● **WORK REQUIRED**
Find the lines containing the word "Blender" and copy every one of them.

Data listing
━━━━━━━━

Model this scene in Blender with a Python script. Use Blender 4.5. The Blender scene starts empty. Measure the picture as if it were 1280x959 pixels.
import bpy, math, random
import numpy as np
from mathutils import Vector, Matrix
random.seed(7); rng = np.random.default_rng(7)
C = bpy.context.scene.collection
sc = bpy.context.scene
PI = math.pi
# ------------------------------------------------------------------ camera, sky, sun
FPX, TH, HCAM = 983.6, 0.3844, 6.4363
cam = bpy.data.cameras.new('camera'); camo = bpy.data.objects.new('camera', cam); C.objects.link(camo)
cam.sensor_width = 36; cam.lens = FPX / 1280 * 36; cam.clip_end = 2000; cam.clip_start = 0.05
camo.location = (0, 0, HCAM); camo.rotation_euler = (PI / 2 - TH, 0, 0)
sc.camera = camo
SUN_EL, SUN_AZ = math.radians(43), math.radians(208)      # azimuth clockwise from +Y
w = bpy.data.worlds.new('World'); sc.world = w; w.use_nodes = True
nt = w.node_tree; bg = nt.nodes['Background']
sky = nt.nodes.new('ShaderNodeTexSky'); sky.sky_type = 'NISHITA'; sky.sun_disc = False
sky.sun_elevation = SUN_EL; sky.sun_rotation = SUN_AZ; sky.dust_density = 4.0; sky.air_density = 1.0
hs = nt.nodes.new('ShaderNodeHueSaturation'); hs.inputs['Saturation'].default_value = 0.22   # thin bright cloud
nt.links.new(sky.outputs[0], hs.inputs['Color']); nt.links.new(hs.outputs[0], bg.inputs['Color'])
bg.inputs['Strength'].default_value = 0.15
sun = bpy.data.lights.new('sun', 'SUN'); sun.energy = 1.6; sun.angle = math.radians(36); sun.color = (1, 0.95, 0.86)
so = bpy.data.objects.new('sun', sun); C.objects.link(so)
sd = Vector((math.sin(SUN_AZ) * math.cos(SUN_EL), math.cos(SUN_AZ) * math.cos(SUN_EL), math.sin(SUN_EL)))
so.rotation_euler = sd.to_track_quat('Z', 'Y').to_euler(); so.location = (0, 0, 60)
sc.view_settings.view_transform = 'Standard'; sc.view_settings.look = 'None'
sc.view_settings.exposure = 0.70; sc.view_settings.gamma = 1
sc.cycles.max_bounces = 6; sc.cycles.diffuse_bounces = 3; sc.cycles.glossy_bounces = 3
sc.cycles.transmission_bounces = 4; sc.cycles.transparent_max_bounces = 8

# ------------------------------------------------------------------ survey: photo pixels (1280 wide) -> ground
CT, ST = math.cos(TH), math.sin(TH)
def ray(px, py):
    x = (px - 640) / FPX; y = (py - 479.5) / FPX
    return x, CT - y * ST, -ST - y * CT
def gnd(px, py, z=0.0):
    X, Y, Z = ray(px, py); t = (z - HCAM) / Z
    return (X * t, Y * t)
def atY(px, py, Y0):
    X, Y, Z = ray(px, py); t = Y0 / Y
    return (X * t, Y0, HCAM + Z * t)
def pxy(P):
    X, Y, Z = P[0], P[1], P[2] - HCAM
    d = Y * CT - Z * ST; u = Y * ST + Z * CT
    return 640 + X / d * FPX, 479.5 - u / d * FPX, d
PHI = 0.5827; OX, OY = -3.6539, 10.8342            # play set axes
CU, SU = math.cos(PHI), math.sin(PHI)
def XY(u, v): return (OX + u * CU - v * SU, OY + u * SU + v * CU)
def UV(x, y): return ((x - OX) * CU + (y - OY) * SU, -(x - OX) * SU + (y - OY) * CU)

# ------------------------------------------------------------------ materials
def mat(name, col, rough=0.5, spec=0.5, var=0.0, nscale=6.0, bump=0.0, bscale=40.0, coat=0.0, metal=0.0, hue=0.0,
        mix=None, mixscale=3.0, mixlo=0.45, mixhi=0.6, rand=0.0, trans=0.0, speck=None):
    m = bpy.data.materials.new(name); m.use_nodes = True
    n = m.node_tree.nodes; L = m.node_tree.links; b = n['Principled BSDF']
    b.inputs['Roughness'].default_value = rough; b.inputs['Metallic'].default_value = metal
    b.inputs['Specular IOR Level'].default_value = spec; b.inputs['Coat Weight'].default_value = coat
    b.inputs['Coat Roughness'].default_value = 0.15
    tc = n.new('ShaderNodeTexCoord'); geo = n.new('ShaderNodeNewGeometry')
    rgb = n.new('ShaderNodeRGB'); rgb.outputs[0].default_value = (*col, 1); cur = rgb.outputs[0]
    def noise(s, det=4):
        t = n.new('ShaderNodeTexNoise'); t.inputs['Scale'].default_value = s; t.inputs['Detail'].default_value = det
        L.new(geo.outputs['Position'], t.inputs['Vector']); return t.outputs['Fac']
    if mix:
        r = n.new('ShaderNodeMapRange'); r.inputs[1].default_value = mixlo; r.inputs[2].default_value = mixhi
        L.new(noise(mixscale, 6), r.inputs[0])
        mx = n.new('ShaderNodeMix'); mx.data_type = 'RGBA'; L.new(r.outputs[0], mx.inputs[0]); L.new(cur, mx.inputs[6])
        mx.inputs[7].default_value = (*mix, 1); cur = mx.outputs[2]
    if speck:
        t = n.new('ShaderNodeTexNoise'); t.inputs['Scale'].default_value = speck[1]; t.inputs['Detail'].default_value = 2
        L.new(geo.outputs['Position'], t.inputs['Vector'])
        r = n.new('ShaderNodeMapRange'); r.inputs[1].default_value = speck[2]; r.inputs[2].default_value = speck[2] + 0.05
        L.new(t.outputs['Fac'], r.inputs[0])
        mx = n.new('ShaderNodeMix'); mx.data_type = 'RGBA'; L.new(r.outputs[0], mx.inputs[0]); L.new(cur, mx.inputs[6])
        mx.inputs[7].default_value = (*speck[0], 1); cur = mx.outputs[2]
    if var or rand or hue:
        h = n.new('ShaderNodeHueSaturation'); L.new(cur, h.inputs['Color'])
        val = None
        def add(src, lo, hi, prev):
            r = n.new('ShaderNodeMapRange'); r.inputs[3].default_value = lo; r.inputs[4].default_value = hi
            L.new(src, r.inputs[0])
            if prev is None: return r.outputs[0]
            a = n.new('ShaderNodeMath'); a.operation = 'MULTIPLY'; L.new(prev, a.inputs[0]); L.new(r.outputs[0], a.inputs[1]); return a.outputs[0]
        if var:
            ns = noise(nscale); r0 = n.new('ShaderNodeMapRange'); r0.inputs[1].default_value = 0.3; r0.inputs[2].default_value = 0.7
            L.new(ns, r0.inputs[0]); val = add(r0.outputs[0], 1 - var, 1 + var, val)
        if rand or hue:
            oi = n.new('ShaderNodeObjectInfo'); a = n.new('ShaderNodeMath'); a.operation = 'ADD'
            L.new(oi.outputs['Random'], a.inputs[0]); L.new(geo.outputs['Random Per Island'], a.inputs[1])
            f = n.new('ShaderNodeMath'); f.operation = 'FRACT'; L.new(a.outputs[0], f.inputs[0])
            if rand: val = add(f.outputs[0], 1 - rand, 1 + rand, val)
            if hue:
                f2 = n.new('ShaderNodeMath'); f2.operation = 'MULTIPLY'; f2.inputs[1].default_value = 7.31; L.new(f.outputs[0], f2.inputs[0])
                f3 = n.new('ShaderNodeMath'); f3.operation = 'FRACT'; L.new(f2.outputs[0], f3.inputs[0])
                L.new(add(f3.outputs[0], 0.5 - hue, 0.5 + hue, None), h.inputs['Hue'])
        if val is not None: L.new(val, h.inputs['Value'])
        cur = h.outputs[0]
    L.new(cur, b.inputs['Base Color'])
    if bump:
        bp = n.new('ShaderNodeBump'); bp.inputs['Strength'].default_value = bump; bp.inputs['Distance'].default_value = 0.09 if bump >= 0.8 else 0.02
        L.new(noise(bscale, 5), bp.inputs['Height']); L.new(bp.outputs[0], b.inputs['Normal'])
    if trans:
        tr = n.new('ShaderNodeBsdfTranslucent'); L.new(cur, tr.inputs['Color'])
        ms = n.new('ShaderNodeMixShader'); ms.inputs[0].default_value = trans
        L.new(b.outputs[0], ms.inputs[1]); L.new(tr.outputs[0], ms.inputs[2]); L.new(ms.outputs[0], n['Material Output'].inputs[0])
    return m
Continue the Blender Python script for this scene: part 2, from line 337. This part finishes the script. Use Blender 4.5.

━━━━━━━━

● **FULL OUTPUT**
Model this scene in Blender with a Python script. Use Blender 4.5. The Blender scene starts empty. Measure the picture as if it were 1280x959 pixels.
Continue the Blender Python script for this scene: part 2, from line 337. This part finishes the script. Use Blender 4.5.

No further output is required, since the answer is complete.